_Short task_
From the listing below, select every line where the word "scene" appears.

_Source data_
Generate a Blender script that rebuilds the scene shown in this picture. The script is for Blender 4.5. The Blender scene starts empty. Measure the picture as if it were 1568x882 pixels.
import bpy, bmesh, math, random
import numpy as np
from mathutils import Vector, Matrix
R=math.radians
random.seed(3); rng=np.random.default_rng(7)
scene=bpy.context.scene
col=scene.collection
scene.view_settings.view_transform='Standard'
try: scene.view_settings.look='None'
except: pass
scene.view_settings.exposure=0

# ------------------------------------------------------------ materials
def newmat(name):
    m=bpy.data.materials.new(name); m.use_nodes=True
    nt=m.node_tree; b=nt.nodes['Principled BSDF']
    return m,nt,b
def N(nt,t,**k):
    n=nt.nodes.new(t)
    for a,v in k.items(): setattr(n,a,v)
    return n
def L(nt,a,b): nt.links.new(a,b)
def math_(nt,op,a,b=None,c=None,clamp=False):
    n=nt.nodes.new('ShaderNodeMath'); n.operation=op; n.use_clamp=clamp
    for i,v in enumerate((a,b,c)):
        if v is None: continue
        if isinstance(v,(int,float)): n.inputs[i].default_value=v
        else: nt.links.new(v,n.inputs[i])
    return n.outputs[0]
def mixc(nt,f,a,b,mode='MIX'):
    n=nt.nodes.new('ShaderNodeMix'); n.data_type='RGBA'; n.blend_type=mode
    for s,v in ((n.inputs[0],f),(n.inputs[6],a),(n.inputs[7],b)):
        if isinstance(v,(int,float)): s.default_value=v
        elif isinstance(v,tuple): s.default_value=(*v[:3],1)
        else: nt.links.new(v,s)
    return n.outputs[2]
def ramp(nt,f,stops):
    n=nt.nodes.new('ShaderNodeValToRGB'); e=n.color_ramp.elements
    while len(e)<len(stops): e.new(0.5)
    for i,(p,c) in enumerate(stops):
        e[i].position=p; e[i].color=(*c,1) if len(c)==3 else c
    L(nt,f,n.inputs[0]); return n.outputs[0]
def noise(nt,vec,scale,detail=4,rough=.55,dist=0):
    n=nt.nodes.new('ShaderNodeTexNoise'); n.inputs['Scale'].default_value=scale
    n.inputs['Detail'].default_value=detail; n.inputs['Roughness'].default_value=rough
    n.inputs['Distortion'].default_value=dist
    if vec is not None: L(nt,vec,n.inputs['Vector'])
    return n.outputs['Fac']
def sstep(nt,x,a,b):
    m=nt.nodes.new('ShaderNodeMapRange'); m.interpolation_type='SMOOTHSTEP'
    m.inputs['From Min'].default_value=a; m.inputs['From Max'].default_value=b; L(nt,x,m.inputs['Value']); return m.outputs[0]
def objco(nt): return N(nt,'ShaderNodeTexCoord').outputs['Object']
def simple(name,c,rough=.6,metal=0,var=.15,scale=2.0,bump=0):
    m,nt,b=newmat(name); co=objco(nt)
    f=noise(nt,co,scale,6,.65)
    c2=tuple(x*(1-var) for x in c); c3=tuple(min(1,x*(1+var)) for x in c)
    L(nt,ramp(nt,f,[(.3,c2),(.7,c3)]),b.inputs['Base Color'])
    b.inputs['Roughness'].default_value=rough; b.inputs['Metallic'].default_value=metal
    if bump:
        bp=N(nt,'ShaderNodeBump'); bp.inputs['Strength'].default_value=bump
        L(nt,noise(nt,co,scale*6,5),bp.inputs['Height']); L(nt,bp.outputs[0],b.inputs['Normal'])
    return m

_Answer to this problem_
Generate a Blender script that rebuilds the scene shown in this picture. The script is for Blender 4.5. The Blender scene starts empty. Measure the picture as if it were 1568x882 pixels.
scene=bpy.context.scene
col=scene.collection
scene.view_settings.view_transform='Standard'
try: scene.view_settings.look='None'
scene.view_settings.exposure=0